PROBLEM
Only the lines from the first one through the line with "R = random.Random(5)" should be printed, exactly as they appear.

=====

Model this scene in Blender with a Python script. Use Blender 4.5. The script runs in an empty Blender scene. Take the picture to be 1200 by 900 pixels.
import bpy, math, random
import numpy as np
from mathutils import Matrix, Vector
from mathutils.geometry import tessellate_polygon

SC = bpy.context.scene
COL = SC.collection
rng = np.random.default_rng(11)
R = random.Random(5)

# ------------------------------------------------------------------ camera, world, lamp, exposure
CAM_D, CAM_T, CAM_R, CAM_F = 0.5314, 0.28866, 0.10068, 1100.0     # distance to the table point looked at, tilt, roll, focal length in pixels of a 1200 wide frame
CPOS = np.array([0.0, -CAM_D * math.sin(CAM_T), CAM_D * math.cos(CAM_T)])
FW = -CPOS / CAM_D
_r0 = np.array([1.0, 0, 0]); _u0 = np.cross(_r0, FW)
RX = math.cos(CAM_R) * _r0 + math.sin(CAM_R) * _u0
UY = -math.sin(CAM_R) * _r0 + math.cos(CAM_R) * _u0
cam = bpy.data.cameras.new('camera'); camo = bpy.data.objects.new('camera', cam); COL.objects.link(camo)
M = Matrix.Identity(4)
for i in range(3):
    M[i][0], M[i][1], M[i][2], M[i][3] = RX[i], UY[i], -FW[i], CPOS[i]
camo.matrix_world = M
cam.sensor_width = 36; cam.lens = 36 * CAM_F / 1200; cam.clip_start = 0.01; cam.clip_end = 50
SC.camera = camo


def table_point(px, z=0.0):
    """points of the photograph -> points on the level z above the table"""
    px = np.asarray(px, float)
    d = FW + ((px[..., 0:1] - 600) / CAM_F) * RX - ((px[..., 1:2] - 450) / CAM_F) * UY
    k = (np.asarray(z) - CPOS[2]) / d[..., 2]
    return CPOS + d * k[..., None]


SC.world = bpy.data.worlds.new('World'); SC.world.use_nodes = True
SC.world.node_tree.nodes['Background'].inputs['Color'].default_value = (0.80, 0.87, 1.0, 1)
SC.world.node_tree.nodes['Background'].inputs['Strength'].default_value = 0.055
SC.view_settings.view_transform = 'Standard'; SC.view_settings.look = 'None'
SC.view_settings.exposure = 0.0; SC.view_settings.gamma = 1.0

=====

TASK RESPONSE
Model this scene in Blender with a Python script. Use Blender 4.5. The script runs in an empty Blender scene. Take the picture to be 1200 by 900 pixels.
import bpy, math, random
import numpy as np
from mathutils import Matrix, Vector
from mathutils.geometry import tessellate_polygon

SC = bpy.context.scene
COL = SC.collection
rng = np.random.default_rng(11)
R = random.Random(5)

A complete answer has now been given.